Energy levels, radiative rates, and electron impact excitation rates for transitions in Li-like ions with 12 <= Z <= 20

TL;DR

This paper presents comprehensive calculations of energy levels, radiative rates, and electron impact excitation rates for Li-like ions with atomic numbers 12 to 20, using advanced relativistic atomic structure and collision codes.

Contribution

It provides new, detailed atomic data for Li-like ions across a range of elements, including energy levels, transition rates, and collision strengths, validated through extensive comparisons.

Findings

Calculated energy levels and radiative rates for all relevant transitions.

Reported effective collision strengths over a wide temperature range.

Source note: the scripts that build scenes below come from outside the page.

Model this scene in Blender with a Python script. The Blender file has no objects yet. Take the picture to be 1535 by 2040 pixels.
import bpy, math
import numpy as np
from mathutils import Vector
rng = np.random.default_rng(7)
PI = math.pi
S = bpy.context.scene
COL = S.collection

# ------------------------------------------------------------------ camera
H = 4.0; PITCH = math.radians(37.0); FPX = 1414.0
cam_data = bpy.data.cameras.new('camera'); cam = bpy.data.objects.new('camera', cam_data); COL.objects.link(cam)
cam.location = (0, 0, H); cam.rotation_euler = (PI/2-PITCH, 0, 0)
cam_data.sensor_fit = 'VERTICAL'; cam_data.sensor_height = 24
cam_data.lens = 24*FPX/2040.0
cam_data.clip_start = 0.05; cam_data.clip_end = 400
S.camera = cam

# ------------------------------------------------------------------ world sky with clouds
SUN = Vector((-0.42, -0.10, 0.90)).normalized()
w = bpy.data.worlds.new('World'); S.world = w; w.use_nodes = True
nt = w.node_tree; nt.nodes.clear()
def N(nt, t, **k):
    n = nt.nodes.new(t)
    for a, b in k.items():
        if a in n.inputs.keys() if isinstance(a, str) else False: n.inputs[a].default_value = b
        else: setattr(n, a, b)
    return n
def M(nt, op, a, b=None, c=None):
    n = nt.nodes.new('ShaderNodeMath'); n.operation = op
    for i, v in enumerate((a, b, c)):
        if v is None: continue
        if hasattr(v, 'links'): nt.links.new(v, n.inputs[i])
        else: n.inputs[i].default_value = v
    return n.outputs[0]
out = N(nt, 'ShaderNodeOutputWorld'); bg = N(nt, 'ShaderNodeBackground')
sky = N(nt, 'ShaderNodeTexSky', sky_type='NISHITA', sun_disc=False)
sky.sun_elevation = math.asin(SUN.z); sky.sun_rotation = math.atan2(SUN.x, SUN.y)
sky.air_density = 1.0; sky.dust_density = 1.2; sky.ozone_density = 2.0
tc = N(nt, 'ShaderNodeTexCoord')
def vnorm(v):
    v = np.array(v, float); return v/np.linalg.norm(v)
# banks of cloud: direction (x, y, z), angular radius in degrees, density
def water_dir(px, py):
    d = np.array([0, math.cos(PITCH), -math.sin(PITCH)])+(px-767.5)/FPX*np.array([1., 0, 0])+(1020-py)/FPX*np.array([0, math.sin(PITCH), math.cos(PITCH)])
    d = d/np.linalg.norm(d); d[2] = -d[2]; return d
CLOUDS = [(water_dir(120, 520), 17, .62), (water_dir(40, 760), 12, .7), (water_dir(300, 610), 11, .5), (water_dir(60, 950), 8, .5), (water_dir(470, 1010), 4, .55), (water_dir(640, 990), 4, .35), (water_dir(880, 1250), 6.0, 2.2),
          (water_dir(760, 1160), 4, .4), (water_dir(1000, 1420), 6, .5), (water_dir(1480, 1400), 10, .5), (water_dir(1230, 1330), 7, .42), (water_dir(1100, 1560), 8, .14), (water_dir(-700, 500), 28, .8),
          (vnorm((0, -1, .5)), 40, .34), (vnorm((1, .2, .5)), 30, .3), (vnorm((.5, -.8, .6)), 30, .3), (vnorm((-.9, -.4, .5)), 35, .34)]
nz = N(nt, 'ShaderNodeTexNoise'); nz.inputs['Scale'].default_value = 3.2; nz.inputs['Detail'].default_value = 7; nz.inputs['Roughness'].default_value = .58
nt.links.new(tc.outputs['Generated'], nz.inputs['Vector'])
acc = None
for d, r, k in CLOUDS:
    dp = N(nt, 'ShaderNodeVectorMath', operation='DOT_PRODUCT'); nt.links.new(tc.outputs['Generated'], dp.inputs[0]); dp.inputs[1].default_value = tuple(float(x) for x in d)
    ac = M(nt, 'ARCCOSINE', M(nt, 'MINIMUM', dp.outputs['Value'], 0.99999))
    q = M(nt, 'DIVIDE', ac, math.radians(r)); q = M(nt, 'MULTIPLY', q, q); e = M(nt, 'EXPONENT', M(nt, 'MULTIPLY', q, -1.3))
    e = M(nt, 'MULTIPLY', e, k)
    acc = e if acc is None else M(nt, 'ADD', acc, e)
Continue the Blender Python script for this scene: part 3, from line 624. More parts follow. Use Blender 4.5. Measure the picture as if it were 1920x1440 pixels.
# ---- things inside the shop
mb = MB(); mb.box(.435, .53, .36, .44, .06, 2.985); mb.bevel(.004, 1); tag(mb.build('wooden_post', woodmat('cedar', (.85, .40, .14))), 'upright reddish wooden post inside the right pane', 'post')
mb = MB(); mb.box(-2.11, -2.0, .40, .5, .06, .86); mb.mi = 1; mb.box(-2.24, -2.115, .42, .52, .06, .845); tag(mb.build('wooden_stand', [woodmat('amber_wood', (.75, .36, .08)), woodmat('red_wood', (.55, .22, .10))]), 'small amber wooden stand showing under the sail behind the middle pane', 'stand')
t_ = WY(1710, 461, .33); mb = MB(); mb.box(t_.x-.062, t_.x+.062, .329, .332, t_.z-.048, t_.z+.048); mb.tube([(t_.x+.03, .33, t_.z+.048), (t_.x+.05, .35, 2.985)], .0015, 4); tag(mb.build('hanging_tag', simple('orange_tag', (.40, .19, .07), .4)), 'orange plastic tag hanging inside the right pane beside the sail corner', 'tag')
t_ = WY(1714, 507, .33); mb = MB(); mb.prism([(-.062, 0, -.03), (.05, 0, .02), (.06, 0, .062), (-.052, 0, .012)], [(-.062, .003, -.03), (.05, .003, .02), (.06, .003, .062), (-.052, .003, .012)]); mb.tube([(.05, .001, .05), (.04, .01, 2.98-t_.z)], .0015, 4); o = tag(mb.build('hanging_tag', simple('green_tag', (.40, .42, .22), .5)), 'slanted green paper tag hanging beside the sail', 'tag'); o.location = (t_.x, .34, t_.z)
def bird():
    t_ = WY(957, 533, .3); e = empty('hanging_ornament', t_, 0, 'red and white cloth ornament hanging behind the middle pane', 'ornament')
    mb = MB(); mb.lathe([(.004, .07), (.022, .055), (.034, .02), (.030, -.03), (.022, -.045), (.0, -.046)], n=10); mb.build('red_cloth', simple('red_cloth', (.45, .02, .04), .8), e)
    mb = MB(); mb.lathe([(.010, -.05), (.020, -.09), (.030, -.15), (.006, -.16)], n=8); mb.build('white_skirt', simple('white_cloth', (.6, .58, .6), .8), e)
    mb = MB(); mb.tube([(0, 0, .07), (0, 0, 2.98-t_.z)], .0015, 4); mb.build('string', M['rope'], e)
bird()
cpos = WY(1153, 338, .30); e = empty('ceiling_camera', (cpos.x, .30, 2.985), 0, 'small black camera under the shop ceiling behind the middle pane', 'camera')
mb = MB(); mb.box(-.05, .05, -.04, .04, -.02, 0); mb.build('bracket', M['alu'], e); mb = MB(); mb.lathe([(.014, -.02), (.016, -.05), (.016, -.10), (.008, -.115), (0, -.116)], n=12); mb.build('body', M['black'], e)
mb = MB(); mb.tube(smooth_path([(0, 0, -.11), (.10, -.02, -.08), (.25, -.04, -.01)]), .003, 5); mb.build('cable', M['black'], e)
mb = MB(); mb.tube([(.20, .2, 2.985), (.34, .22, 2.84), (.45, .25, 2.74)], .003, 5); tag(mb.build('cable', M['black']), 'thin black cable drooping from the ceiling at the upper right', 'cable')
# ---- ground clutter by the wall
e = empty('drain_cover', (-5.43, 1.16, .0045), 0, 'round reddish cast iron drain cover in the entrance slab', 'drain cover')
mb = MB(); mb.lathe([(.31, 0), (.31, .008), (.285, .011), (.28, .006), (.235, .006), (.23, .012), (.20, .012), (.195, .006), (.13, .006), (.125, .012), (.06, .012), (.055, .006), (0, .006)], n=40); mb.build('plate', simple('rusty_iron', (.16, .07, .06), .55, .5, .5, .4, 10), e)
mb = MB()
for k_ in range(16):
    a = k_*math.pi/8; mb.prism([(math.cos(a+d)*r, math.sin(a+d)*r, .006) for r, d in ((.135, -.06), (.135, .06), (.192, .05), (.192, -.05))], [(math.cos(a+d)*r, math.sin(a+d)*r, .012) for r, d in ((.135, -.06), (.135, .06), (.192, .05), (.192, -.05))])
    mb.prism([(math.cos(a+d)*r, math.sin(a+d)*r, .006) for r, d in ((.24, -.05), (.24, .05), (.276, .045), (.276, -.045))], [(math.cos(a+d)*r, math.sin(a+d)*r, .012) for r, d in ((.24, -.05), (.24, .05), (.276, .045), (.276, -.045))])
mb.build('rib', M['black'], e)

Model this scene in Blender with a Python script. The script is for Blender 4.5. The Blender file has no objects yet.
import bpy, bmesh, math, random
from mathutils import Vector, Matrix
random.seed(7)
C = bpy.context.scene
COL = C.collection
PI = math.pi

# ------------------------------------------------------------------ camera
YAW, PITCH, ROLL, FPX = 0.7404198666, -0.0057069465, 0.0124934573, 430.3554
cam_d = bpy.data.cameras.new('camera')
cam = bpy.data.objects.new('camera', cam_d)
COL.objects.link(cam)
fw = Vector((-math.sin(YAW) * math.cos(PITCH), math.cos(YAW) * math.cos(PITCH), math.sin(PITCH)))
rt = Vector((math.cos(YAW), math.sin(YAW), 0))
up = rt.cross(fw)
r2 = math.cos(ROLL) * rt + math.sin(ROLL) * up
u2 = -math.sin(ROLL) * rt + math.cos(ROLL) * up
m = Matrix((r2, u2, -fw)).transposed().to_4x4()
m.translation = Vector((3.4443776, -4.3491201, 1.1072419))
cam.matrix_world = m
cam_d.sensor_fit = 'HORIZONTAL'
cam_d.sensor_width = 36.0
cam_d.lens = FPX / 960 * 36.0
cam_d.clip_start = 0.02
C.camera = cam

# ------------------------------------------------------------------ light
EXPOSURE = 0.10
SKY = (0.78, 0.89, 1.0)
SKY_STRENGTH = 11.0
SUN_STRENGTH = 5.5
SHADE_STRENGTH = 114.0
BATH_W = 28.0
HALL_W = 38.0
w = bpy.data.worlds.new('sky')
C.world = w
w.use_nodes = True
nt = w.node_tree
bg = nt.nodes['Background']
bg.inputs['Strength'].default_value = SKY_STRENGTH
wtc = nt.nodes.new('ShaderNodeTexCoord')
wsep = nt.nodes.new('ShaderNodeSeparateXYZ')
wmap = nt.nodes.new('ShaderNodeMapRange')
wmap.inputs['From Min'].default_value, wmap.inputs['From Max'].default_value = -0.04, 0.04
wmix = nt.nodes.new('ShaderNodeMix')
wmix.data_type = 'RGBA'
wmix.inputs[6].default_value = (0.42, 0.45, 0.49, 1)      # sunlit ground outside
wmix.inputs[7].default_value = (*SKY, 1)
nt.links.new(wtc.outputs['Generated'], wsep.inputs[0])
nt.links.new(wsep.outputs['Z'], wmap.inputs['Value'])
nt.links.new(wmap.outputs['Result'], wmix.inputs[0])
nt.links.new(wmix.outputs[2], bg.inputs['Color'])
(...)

Validated results through comparisons with existing literature and alternative computational methods.

Abstract

We report calculations of energy levels, radiative rates, and electron impact excitation rates for transitions in Li-like ions with 12 <= Z <= 20. The GRASP (general-purpose relativistic atomic structure package) is adopted for calculating energy levels and radiative rates, while for determining the collision strengths and subsequently the excitation rates, the Dirac atomic R-matrix code DARC is used. Oscillator strengths, radiative rates, and line strengths are reported for all E1, E2, M1, and M2 transitions among the lowest 24 levels of the Li-like ions considered. Collision strengths have been averaged over a Maxwellian velocity distribution, and the effective collision strengths obtained are reported over a wide temperature range up to 10$^{7.4}$ K. Additionally, lifetimes are also listed for all calculated levels of the above ions. Finally, extensive comparisons are made with available results in the literature, as well as with our parallel calculations for all parameters with the Flexible Atomic Code FAC in order to assess the accuracy of the reported results.